Bitcoin MVRV Z-Score Nears Bear Bottom Threshold After Selloff

Editorial illustration for: Bitcoin's Key Market Indicator Nears Bear Bottom Threshold After Selloff

In brief

  • Bitcoin's MVRV Z-Score at 0.24, nearing green zone tied to past cycle bottoms
  • Major bitcoin bottoms have coincided with Z-Score touching or dipping below zero
  • Long-term and short-term holder MVRV metrics show no convergence yet, suggesting further downside

The Z-Score and Fair Value

The MVRV Z-Score measures the gap between market value and realized value. When the market price is far above fair value, bitcoin is considered expensive relative to its own history. When the market price falls toward or below fair value, bitcoin is cheap.
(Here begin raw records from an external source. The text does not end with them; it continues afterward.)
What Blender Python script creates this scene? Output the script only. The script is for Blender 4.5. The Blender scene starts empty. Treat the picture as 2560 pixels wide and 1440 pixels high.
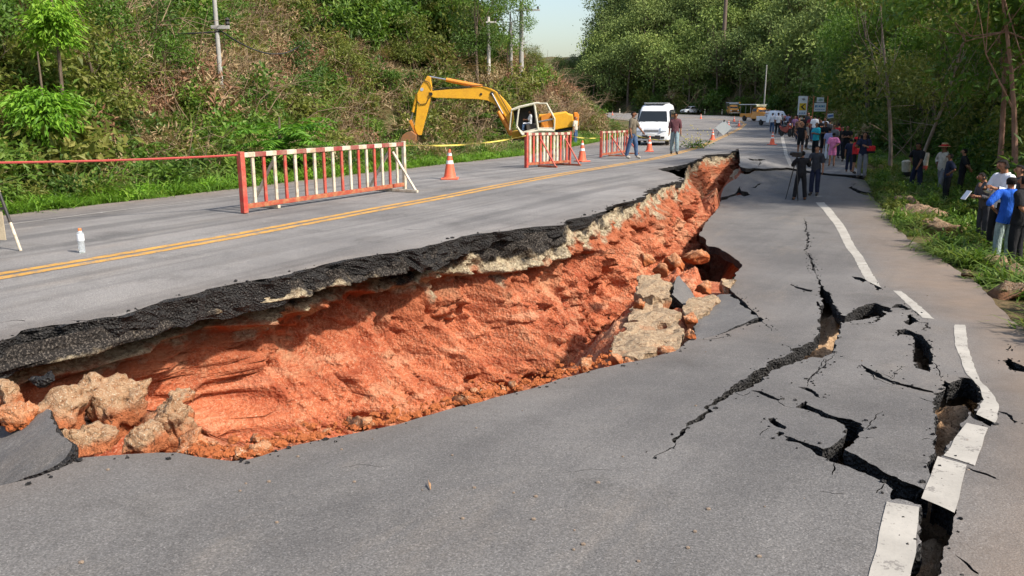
import bpy, bmesh, math, random
import numpy as np
from mathutils import Vector, Matrix, Euler
from mathutils.geometry import delaunay_2d_cdt

R = math.radians
random.seed(7)
rng = np.random.default_rng(7)
SC = bpy.context.scene
COL = SC.collection

# ------------------------------------------------------------------ camera
FPX, PITCH, CZ = 2009.0, 12.84, 1.7          # focal length in pixels of the 2560 px wide photograph
cam_d = bpy.data.cameras.new('camera'); cam = bpy.data.objects.new('camera', cam_d); COL.objects.link(cam)
cam_d.sensor_width = 36.0; cam_d.lens = FPX / 2560 * 36.0
cam_d.clip_start = 0.05; cam_d.clip_end = 4000
cam.location = (0, 0, CZ); cam.rotation_euler = (R(90 - PITCH), 0, 0)
SC.camera = cam

# ------------------------------------------------------------------ light
SUN_EL, SUN_AZ = 45.0, 122.0                 # azimuth clockwise from +Y: to the right and a little behind
w = bpy.data.worlds.new('World'); SC.world = w; w.use_nodes = True
nt = w.node_tree; nt.nodes.clear()
wo = nt.nodes.new('ShaderNodeOutputWorld'); bg = nt.nodes.new('ShaderNodeBackground')
sky = nt.nodes.new('ShaderNodeTexSky'); sky.sky_type = 'NISHITA'; sky.sun_disc = False
sky.sun_elevation = R(SUN_EL); sky.sun_rotation = R(SUN_AZ); sky.air_density = 1.2; sky.dust_density = 2.6
bg.inputs['Strength'].default_value = 0.13
nt.links.new(sky.outputs[0], bg.inputs['Color']); nt.links.new(bg.outputs[0], wo.inputs['Surface'])
sl = bpy.data.lights.new('sun', 'SUN'); sun = bpy.data.objects.new('sun', sl); COL.objects.link(sun)
sl.energy = 3.8; sl.angle = R(2.5); sl.color = (1.0, 0.93, 0.82)
sd = Vector((math.sin(R(SUN_AZ)) * math.cos(R(SUN_EL)), math.cos(R(SUN_AZ)) * math.cos(R(SUN_EL)), math.sin(R(SUN_EL))))
sun.rotation_euler = sd.to_track_quat('Z', 'Y').to_euler()
vs = SC.view_settings
vs.view_transform = 'Standard'; vs.look = 'None'; vs.exposure = 0.76; vs.gamma = 1.0; vs.use_curve_mapping = False
SC.cycles.max_bounces = 6; SC.cycles.diffuse_bounces = 3; SC.cycles.transparent_max_bounces = 8
SC.cycles.use_denoising = True

# ------------------------------------------------------------------ noise
def _h(ix, iy, iz):
    n = (ix * 374761393 + iy * 668265263 + iz * 1274126177) & 0x7fffffff
    n = ((n ^ (n >> 13)) * 1103515245 + 12345) & 0x7fffffff
    n = ((n ^ (n >> 15)) * 1103515245 + 54321) & 0x7fffffff
    return (n & 0xffffff) / float(0xffffff)
def noise(p, scale=1.0, seed=0):
    """value noise in -1..1 at points p (n,3)"""
    q = np.asarray(p, float) * scale + seed * 17.31
    i = np.floor(q).astype(np.int64); f = q - i; f = f * f * f * (f * (f * 6 - 15) + 10)
    r = 0
    for dx in (0, 1):
        for dy in (0, 1):
            for dz in (0, 1):
                wgt = (f[:, 0] if dx else 1 - f[:, 0]) * (f[:, 1] if dy else 1 - f[:, 1]) * (f[:, 2] if dz else 1 - f[:, 2])
                r = r + wgt * _h(i[:, 0] + dx, i[:, 1] + dy, i[:, 2] + dz)
    return r * 2 - 1
def fbm(p, scale=1.0, octaves=4, seed=0, gain=0.5):
    s, a, t = 0, 1.0, 0
    for o in range(octaves):
        s = s + a * noise(p, scale * 2.03 ** o, seed + o); t += a; a *= gain
    return s / t
def worley(p, scale=1.0, seed=0):
    """distance to nearest and second nearest feature point, and a cell id value"""
    q = np.asarray(p, float) * scale + seed * 9.7
    i = np.floor(q).astype(np.int64); d1 = np.full(len(q), 9.0); d2 = np.full(len(q), 9.0); idv = np.zeros(len(q))
    for dx in (-1, 0, 1):
        for dy in (-1, 0, 1):
            for dz in (-1, 0, 1):
                c = i + np.array([dx, dy, dz]); h1 = _h(c[:, 0], c[:, 1], c[:, 2])
                fp = c + np.stack([h1, _h(c[:, 0] + 71, c[:, 1] + 13, c[:, 2]), _h(c[:, 0], c[:, 1] + 57, c[:, 2] + 31)], 1)
                d = np.linalg.norm(q - fp, axis=1)
                m = d < d1; d2 = np.where(m, d1, np.minimum(d2, d)); idv = np.where(m, h1, idv); d1 = np.where(m, d, d1)
    return d1, d2, idv
def sstep(x, a=0.0, b=1.0):
    t = np.clip((np.asarray(x, float) - a) / (b - a), 0, 1); return t * t * (3 - 2 * t)
def xyz(x, y, z=0.0):
    x = np.asarray(x, float); return np.stack([x, np.asarray(y, float) + 0 * x, np.asarray(z, float) + 0 * x], -1)

# ------------------------------------------------------------------ materials
MATS = {}
class NB:
    """small helper around a material's node tree"""
    def __init__(s, name):
        s.m = bpy.data.materials.new(name); s.m.use_nodes = True; s.t = s.m.node_tree; s.t.nodes.clear()
        s.out = s.t.nodes.new('ShaderNodeOutputMaterial'); MATS[name] = s.m
    def n(s, typ, **kw):
        nd = s.t.nodes.new('ShaderNode' + typ)
        for k, v in kw.items():
            if k in nd.inputs and not hasattr(nd, k): s.put(nd.inputs[k], v)
            else: setattr(nd, k, v)
        return nd
    def put(s, sock, v):
        if isinstance(v, bpy.types.NodeSocket): s.t.links.new(v, sock)
        elif hasattr(v, '__len__') and len(v) == 3 and sock.type == 'RGBA': sock.default_value = (*v, 1)
        else: sock.default_value = v
    def coord(s, kind='Object'): return s.n('TexCoord').outputs[kind]
    def geo(s): return s.n('NewGeometry').outputs['Position']
    def noise(s, vec, scale, detail=4, rough=0.55, out='Fac'):
        nd = s.n('TexNoise'); s.put(nd.inputs['Vector'], vec); nd.inputs['Scale'].default_value = scale
        nd.inputs['Detail'].default_value = detail; nd.inputs['Roughness'].default_value = rough
        return nd.outputs[out]
    def voro(s, vec, scale, out='Distance', feature='F1'):
        nd = s.n('TexVoronoi'); nd.feature = feature; s.put(nd.inputs['Vector'], vec); nd.inputs['Scale'].default_value = scale
        return nd.outputs[out]
    def ramp(s, fac, stops):
        nd = s.n('ValToRGB'); s.put(nd.inputs[0], fac); el = nd.color_ramp.elements
        while len(el) < len(stops): el.new(0.5)
        for e, (p, c) in zip(el, stops):
            e.position = p; e.color = (*c, 1) if hasattr(c, '__len__') else (c, c, c, 1)
        return nd.outputs[0]
    def mix(s, fac, a, b, blend='MIX'):
        nd = s.n('Mix'); nd.data_type = 'RGBA'; nd.blend_type = blend
        s.put(nd.inputs[0], fac); s.put(nd.inputs[6], a); s.put(nd.inputs[7], b); return nd.outputs[2]
    def math(s, op, a, b=0.0, clamp=False):
        nd = s.n('Math'); nd.operation = op; nd.use_clamp = clamp; s.put(nd.inputs[0], a); s.put(nd.inputs[1], b); return nd.outputs[0]
    def attr(s, name, out='Fac'):
        nd = s.n('Attribute'); nd.attribute_name = name; return nd.outputs[out]
    def mapping(s, vec, scale=(1, 1, 1), rot=(0, 0, 0)):
        nd = s.n('Mapping'); s.put(nd.inputs['Vector'], vec); nd.inputs['Scale'].default_value = scale; nd.inputs['Rotation'].default_value = rot
        return nd.outputs[0]
    def bump(s, h, strength=0.5, dist=0.02, normal=None):
        nd = s.n('Bump'); s.put(nd.inputs['Height'], h); nd.inputs['Strength'].default_value = strength; nd.inputs['Distance'].default_value = dist
        if normal is not None: s.put(nd.inputs['Normal'], normal)
        return nd.outputs[0]
    def bsdf(s, col, rough=0.8, normal=None, metallic=0.0, spec=0.3, **kw):
        b = s.n('BsdfPrincipled'); s.put(b.inputs['Base Color'], col); s.put(b.inputs['Roughness'], rough)
        s.put(b.inputs['Metallic'], metallic); b.inputs['Specular IOR Level'].default_value = spec
        if normal is not None: s.put(b.inputs['Normal'], normal)
        for k, v in kw.items(): s.put(b.inputs[k], v)
        s.t.links.new(b.outputs[0], s.out.inputs['Surface']); return b
def paint(name, col, rough=0.5, wear=0.25, scale=6.0, dirt=(0.16, 0.12, 0.08), metallic=0.0, spec=0.4):
    """painted or plain surface with grime and slight unevenness"""
    if name in MATS: return MATS[name]
    b = NB(name); c = b.coord()
    n1 = b.noise(c, scale, 6, 0.65); n2 = b.noise(c, scale * 7, 3)
    f = b.math('MULTIPLY', b.ramp(n1, [(0.42, 0.0), (0.66, 1.0)]), wear, True)
    col2 = b.mix(f, col, dirt)
    col3 = b.mix(0.12, col2, b.ramp(n2, [(0.3, 0.0), (0.7, 1.0)]), 'OVERLAY')
    b.bsdf(col3, b.math('ADD', b.math('MULTIPLY', n1, 0.25), rough - 0.1), b.bump(n2, 0.15, 0.01), metallic, spec)
    return b.m
def cloth(name, col, scale=9.0):
    if name in MATS: return MATS[name]
    b = NB(name); c = b.coord(); n1 = b.noise(c, scale, 3)
    wv = b.noise(b.mapping(c, (1, 1, 0.35)), scale * 1.6, 2)
    b.bsdf(b.mix(0.25, col, b.ramp(n1, [(0.3, 0.15), (0.7, 0.9)]), 'OVERLAY'), 0.9, b.bump(wv, 0.9, 0.03), 0, 0.15)
    return b.m

# ------------------------------------------------------------------ objects
def mesh_np(name, v, f, mat=None, smooth=False, attrs=None, mats=None, midx=None):
    me = bpy.data.meshes.new(name)
    me.from_pydata(np.asarray(v).tolist(), [], f.tolist() if hasattr(f, 'tolist') else f)
    if mats:
        for m in mats: me.materials.append(m)
        if midx is not None: me.polygons.foreach_set('material_index', np.asarray(midx, np.int32))
    elif mat is not None: me.materials.append(mat)
    if smooth: me.polygons.foreach_set('use_smooth', np.ones(len(me.polygons), bool))
    for k, a in (attrs or {}).items():
        at = me.attributes.new(k, 'FLOAT', 'POINT'); at.data.foreach_set('value', np.asarray(a, np.float32))
    me.update(); return me
def add(name, me, parent=None, loc=None, rot=None):
    o = bpy.data.objects.new(name, me); COL.objects.link(o)
    if parent is not None: o.parent = parent
    if loc is not None: o.location = loc
    if rot is not None: o.rotation_euler = rot
    return o
def tag(o, label=None, cat=None, group=None, kind=None):
    if label: o['label'] = label
    if cat: o['category'] = cat
    if group: o['group'] = group
    if kind: o['kind'] = kind
    return o
def thing(name, loc, rz=0.0, label=None, cat=None, group=None, scale=1.0, rot=None):
    o = bpy.data.objects.new(name, None); COL.objects.link(o); o.empty_display_size = 0.2
    o.location = loc; o.rotation_euler = rot if rot is not None else (0, 0, rz); o.scale = (scale,) * 3
    return tag(o, label, cat, group)
def copy_tree(o, parent=None):
    c = o.copy(); COL.objects.link(c)
    if parent is not None: c.parent = parent
    for ch in list(o.children): copy_tree(ch, c)
    return c
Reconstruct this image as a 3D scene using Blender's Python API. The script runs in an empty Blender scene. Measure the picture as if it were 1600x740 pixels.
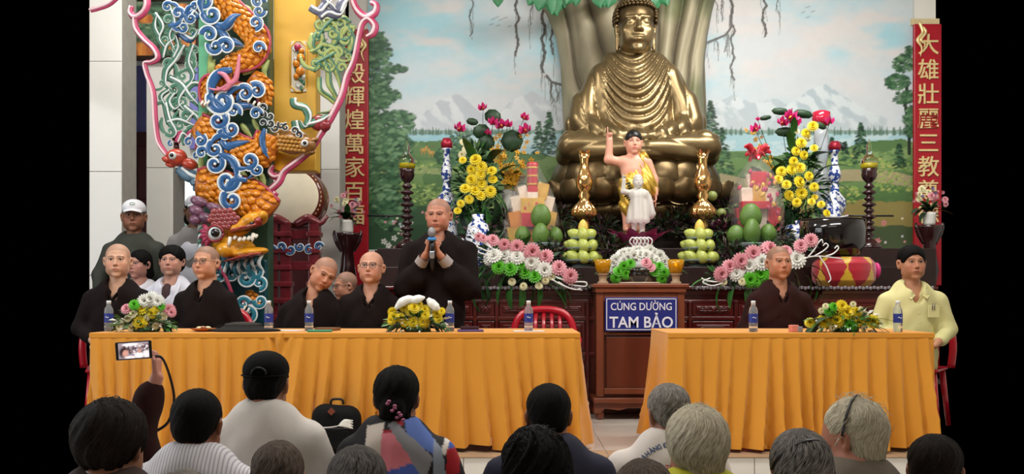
import bpy, math, random
import numpy as np
from mathutils import Vector, Matrix, Euler
from mathutils.bvhtree import BVHTree

# ---------------------------------------------------------------- camera, world, lights, exposure
SC = bpy.context.scene
COL = SC.collection
FPX, HORIZON, CAM_H = 1458.0, 460.0, 1.0
cam_data = bpy.data.cameras.new('camera')
cam_data.sensor_width = 36.0
cam_data.lens = FPX / 1600.0 * 36.0
cam_data.shift_y = (HORIZON - 370.0) / 1600.0
cam_data.clip_end = 60
camera = bpy.data.objects.new('camera', cam_data)
COL.objects.link(camera)
camera.location = (0, 0, CAM_H)
camera.rotation_euler = (math.pi / 2, 0, 0)
SC.camera = camera
world = bpy.data.worlds.new('world')
SC.world = world
world.use_nodes = True
world.node_tree.nodes['Background'].inputs[0].default_value = (0, 0, 0, 1)
world.node_tree.nodes['Background'].inputs[1].default_value = 0.0
SC.view_settings.view_transform = 'Standard'
SC.view_settings.look = 'None'
SC.view_settings.gamma = 1
SC.view_settings.exposure = 0.5
SC.view_settings.use_curve_mapping = False

def area(name, loc, rot, sx, sy, power, col=(1, 1, 1)):
    l = bpy.data.lights.new(name, 'AREA')
    l.shape = 'RECTANGLE'; l.size = sx; l.size_y = sy; l.energy = power; l.color = col
    o = bpy.data.objects.new(name, l); COL.objects.link(o)
    o.location = loc; o.rotation_euler = [math.radians(a) for a in rot]
    return o
area('hall_light', (-1.8, 4.6, 4.6), (24, 0, 0), 2.6, .7, 92, (1, .97, .93))
area('hall_light', (2.2, 4.6, 4.6), (24, 0, 0), 2.6, .7, 92, (1, .97, .93))
area('hall_light', (0, 1.0, 4.7), (20, 0, 0), 4.0, 1.2, 30, (1, .97, .94))
area('altar_light', (-2.4, 8.0, 4.7), (22, 0, 0), 2.0, .5, 88, (1, .98, .95))
area('altar_light', (2.6, 8.0, 4.7), (22, 0, 0), 2.0, .5, 88, (1, .98, .95))
area('doorway_daylight', (-5.9, 4.5, 2.4), (0, -90, 0), 2.6, 4.0, 90, (.93, .97, 1))

# ---------------------------------------------------------------- helpers
R = math.radians
RNG = random.Random(7)
def P(px, py, d):
    """point of the place that stands at depth d (metres) behind photo position px, py"""
    return Vector(((px - 800.0) * d / FPX, d, CAM_H + (HORIZON - py) * d / FPX))
def SZ(n, d): return n * d / FPX
def lin(c):
    c = c.lstrip('#')
    o = []
    for i in (0, 2, 4):
        v = int(c[i:i + 2], 16) / 255.0
        o.append(v / 12.92 if v <= .04045 else ((v + .055) / 1.055) ** 2.4)
    return tuple(o)
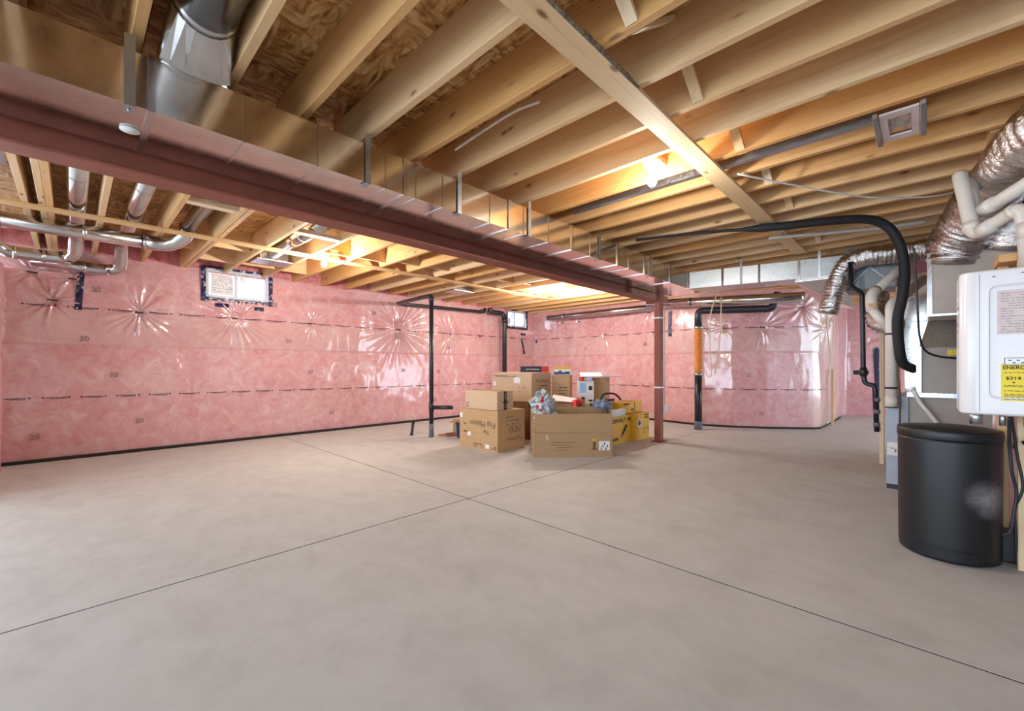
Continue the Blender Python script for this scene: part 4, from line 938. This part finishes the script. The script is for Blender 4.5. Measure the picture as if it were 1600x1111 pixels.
crumple('grey_cloth', 'crumpled blue grey cloth at the right side of the open carton', 'cloth', (4.78, 3.0, .55), (.16, .09, .06), 'cloth', .6, 5)
t, LF, RF, ul, ur = carton('small open carton with white lid inside the big open carton', (4.55, 3.30), (-.5, .87), .26, .2, .36, .20, 'card2', tape=False)
hexa('lid', [(4.42, 3.55, .60), (4.55, 3.30, .585), (4.78, 3.42, .615), (4.62, 3.68, .66), (4.42, 3.55, .605), (4.55, 3.30, .59), (4.78, 3.42, .62), (4.62, 3.68, .665)], 'paper', t)
t, LF, RF, ul, ur = carton('greenish printed carton inside the big open carton', (4.66, 3.12), (-.2, .98), .2, .3, .38, .19, 'greenprint', tape=False)
crumple('red_toy', 'bright red plastic piece on the greenish carton', 'toy', (4.62, 3.26, .58), (.13, .045, .05), 'red', .5, 2, 3); crumple('red_toy', 'red plastic tail hanging in front of the greenish carton', 'toy', (4.50, 3.22, .52), (.04, .04, .08), 'red', .4, 4, 3)
# odds and ends left of the pile
t, LF, RF, ul, ur = carton('small open carton half hidden left of the lettered carton', (4.17, 5.06), (-.3, .95), .20, .2, .0, .24, 'card', tape=False)
hexa('side_flap', [(3.98, 5.16, .20), (4.10, 5.05, .24), (4.12, 5.08, .25), (4.0, 5.2, .21), (3.98, 5.16, .205), (4.10, 5.05, .245), (4.12, 5.08, .255), (4.0, 5.2, .215)], 'card', t)
t = thing('blue_bucket', 'dark blue bucket beside the lettered carton', 'bucket', (4.03, 4.93, 0))
lathe('body', [(.075, 0), (.08, .01), (.095, .20), (.098, .205)], (4.03, 4.93, 0), 'blue', t, 24); lathe('rim', [(.098, 0), (.104, .004), (.104, .014), (.09, .016)], (4.03, 4.93, .203), 'ink', t, 24)
for i, (x, y, a, L, lab) in enumerate(((3.84, 5.26, -.75, .34, 'reddish timber offcut flat on the floor by the bucket'), (3.86, 5.10, -.1, .16, 'second timber offcut crossing the first by the bucket'))):
    c_, s_ = math.cos(a), math.sin(a); tag(rbox('timber_offcut', (x, y), (-s_, c_), .05, (c_, s_), L, 0+.03*i, .03+.03*i, 'steelbrown'), lab, 'board')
Realized price is obtained by averaging the prices of every bitcoin since the last time it was transacted onchain. This figure is widely considered close to bitcoin's intrinsic fair value—a baseline that doesn't shift with daily price swings.

Historical Bottoms and Current Levels

Every major bitcoin cycle bottom has coincided with the Z-Score touching or briefly dipping below zero (into the green zone, in the chart). Most recently, the Z-Score fell below zero in the second half of 2022, marking a price bottom that preceded a three-year bull run.

According to BitBo, the Z-Score is currently at 0.24, just above the upper boundary of the historically significant green zone. That proximity suggests the market is getting closer to fair value—but not there yet.

The Holder Divergence Question

A second layer of analysis reveals why further downside may still be coming. Long-Term Holder MVRV and Short-Term Holder MVRV have not yet converged. When these two metrics close the gap, historically a major cycle low forms, as seen in 2015, 2019, and 2022.

Currently, Short-Term Holder MVRV stands at 0.84, while Long-Term Holder MVRV remains elevated at 1.29. That gap matters. Long-term holders are sitting on relatively large unrealized profits, indicating further downside in bitcoin may be required before a typical bear market bottom is established.

The narrative isn't one of panic—it's one of proximity. The worst may be behind us. But the final capitulation may not be.